It’s a Good and Bad Time for IPOs
Also Nikola, utility bribes and consultants.
What are the incentives of an investment bank in pricing an initial public offering? There is one big obvious one. You are selling the IPO to your investor clients, the mutual funds and hedge funds and asset managers who buy the stock. You want them to be happy, because they are big repeat customers who pay you a lot of money (in trading commissions, prime brokerage, etc.) and whom you need to buy future IPOs. They want the price to be low, so that it goes up a lot, so that they can make money. So there is a big obvious incentive to price the stock low. If the banks know that the “true” value of the company—the price where it will settle after the first day of trading—is $25, they might want to price it at $15, so the people who buy it can make a lot of money.

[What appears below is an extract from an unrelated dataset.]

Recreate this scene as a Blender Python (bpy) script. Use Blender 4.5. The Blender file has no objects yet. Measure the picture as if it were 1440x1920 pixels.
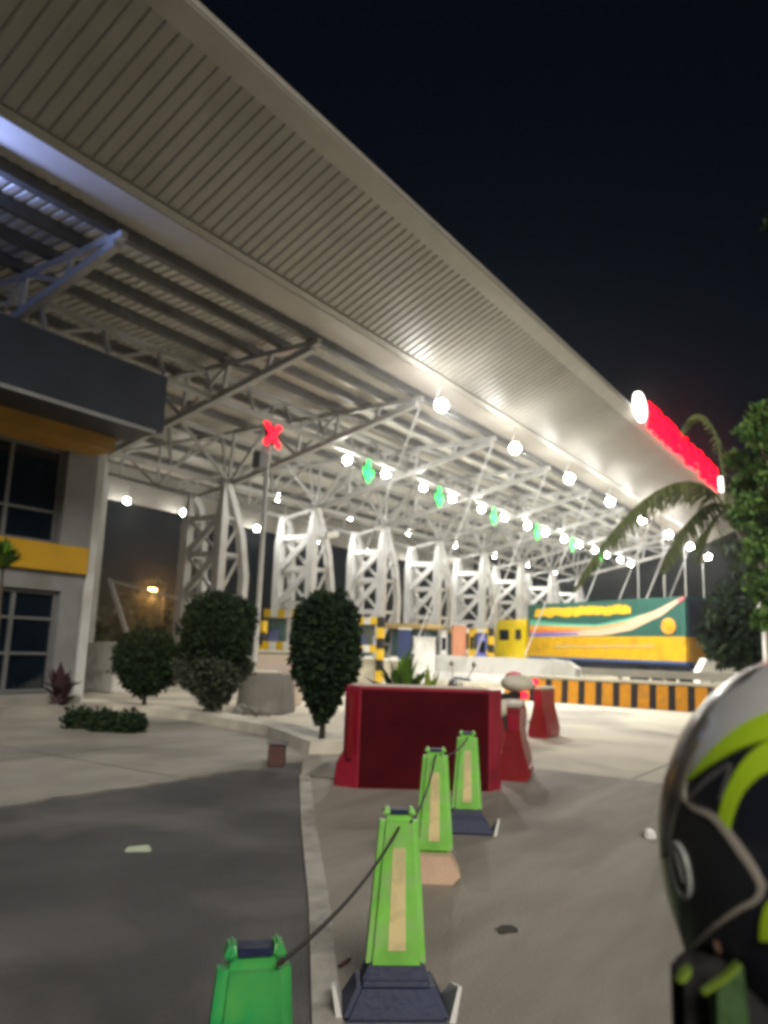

There is another big one but it is less obvious how it cuts. You want your issuer client—the company selling the stock—to be happy, because (1) it is paying your fees for the IPO, (2) you hope it will be a repeat customer for investment banking business (though it probably won’t do another IPO), and (3) you hope that other issuers will want to do IPOs with you, so you want testimonials from happy customers. So you want the issuer to be happy. But what will make it happy? You might think that since the issuer is selling stock it will want a high price, and that is basically true; investment banks compete for IPO mandates in part by flattering companies that they will get a high valuation. Companies want to sell stock at high prices, and telling them that you can do that—and then doing it—is a way to have a good IPO business.